● **Task instructions**
Copy out exactly the lines from the start of the data to the line containing "COL = sc.collection". Include both.

● **Information provided**
* * *

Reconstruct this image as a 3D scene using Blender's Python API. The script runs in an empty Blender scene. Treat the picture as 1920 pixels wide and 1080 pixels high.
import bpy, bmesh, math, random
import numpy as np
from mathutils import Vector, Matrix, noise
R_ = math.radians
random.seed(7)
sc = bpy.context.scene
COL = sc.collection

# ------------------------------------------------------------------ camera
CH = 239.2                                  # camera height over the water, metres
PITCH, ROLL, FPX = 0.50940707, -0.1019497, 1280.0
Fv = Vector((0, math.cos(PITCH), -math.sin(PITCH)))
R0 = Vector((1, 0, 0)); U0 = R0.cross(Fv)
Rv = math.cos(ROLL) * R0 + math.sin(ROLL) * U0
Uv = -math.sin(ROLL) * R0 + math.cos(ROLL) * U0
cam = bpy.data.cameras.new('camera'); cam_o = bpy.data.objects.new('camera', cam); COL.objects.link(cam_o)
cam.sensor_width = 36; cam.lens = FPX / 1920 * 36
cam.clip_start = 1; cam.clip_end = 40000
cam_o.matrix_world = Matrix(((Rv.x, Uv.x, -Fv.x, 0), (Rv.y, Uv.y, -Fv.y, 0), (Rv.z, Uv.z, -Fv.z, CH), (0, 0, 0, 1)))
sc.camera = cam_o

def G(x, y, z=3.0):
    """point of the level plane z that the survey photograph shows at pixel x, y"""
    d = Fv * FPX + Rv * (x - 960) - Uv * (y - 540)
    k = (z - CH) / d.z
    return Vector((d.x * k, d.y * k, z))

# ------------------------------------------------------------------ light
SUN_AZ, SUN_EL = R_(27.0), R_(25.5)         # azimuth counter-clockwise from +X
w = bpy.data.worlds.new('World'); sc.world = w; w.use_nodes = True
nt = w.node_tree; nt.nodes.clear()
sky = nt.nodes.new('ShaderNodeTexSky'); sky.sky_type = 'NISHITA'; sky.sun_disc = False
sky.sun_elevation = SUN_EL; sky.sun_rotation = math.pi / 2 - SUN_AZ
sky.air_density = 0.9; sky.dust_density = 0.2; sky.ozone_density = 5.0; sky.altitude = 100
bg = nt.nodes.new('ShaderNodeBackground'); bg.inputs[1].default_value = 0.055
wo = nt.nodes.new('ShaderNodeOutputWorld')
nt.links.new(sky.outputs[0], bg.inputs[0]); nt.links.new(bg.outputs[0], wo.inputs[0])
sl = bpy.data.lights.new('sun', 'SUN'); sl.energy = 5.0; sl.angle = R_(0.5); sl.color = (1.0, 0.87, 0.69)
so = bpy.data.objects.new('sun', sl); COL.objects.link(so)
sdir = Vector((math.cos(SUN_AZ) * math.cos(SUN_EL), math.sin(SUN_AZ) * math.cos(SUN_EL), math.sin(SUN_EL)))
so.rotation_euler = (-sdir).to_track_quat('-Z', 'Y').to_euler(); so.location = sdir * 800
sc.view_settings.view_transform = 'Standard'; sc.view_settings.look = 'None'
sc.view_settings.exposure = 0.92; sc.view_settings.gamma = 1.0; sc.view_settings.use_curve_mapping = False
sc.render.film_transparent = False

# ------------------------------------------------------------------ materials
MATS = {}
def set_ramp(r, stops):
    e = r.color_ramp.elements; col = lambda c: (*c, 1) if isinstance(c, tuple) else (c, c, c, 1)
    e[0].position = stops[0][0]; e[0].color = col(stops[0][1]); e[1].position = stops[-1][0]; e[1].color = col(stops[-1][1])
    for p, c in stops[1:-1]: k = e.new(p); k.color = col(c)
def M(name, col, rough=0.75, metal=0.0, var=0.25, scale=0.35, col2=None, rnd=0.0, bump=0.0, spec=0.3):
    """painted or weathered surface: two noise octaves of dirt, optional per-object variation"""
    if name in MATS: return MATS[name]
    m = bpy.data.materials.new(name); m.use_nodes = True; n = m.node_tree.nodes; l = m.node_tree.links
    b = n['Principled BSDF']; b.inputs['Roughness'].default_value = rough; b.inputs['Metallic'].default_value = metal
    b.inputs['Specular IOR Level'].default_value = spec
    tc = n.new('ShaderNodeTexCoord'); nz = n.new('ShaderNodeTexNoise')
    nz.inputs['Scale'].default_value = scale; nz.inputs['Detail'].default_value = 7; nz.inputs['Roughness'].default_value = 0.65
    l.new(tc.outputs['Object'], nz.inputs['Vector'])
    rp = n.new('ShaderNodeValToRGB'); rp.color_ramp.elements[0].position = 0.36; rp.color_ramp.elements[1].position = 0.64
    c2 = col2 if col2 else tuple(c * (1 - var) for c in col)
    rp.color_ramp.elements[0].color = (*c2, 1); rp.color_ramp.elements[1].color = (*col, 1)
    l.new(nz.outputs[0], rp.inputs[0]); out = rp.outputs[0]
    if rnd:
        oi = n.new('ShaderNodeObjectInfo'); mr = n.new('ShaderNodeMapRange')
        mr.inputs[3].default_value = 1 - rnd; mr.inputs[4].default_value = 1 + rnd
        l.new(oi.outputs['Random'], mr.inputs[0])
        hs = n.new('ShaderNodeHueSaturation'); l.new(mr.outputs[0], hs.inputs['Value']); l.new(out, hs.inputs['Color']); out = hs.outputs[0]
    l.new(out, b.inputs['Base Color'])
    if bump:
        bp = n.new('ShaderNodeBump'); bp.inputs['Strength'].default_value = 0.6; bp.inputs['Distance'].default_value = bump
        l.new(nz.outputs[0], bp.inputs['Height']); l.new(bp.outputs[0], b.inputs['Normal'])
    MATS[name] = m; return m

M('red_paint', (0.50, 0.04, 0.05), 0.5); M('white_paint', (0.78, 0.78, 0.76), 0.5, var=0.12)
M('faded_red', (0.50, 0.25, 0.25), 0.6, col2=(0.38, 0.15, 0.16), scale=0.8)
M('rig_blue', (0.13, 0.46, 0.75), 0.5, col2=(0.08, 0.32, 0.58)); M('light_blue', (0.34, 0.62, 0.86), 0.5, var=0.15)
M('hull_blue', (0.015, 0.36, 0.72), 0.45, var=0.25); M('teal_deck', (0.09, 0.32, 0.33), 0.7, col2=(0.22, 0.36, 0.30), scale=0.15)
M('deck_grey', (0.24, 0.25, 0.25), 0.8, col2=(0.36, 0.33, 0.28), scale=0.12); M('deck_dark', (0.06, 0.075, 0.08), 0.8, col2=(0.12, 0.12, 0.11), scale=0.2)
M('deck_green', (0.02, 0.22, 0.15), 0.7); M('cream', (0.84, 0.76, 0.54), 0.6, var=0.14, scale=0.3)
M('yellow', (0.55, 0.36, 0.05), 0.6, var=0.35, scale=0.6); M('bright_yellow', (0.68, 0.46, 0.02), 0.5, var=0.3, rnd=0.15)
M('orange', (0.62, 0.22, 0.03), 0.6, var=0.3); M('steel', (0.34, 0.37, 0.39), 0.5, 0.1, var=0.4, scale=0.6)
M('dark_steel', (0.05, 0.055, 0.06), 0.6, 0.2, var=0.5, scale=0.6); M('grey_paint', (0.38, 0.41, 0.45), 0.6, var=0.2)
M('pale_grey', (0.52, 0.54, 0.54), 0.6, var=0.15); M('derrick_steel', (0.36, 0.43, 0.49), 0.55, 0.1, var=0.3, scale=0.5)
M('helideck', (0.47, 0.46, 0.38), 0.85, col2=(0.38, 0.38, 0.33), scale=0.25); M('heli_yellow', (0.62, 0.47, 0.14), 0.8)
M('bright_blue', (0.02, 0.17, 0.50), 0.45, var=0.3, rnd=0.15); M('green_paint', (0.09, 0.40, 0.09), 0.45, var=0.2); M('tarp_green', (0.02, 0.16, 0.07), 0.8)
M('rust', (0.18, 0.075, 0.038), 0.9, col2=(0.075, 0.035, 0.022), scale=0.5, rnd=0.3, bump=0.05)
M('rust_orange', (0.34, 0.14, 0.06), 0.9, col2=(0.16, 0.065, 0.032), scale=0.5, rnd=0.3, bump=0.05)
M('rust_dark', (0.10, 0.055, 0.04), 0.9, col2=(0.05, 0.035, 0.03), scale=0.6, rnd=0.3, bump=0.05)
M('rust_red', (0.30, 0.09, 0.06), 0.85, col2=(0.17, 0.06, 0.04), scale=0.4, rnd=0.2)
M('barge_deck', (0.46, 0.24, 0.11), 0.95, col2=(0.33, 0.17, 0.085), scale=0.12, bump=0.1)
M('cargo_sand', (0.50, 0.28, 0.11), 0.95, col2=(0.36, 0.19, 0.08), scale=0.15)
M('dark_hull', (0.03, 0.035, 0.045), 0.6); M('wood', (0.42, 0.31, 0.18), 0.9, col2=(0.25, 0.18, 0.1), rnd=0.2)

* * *

● **Complete answer**
Reconstruct this image as a 3D scene using Blender's Python API. The script runs in an empty Blender scene. Treat the picture as 1920 pixels wide and 1080 pixels high.
import bpy, bmesh, math, random
import numpy as np
from mathutils import Vector, Matrix, noise
R_ = math.radians
random.seed(7)
sc = bpy.context.scene
COL = sc.collection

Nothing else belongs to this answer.